According to the Pope, everyone can play their part in changing the collective response to the "unprecedented threat of climate change and the degradation of our common home."

Controlling population size

In preparation for the Climate Conference, the European Union and the Organisation of African, Caribbean and Pacific States called on all countries to submit their so-called Nationally Determined Contributions (NDC's). These non-binding national plans show climate actions governments aim to implement in response to climate change.

In July, the United Nations sexual and reproductive health agency (UNPFA) published a report in which it stated that "only" six out of fifty studied NDC's from countries of the Eastern and Southern African region, the Arab States, Asia Pacific, Western and Central Africa and Latin America and the Caribbean included references to sexual and reproductive health and rights (SRHR).
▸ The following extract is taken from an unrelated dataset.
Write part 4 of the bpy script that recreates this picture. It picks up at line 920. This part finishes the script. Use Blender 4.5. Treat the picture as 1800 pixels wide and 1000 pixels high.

One of the report's key findings is that in some NDC's, there were references to controlling the population size. That is not consistent with the International Conference on Population and Development Programme of Action, adopted in 1994 by 179 Member States. "Climate policy must be underpinned by a rights-based voluntary approach to reproductive choices, not on population numbers or targets", the report states.

According to the report, SRHR are important to build resilience to the effects of climate change. "Realising SRHR is crucial to achieving gender equality and is a central component of gender-responsive adaptation to climate change." Therefore, the report mentions that only one studied NDC's referenced gender-based violence (GBV).

According to the report, adapting to a changing climate must include action on GBV. The report further suggests that climate change can have limiting access to an "essential" service like abortion.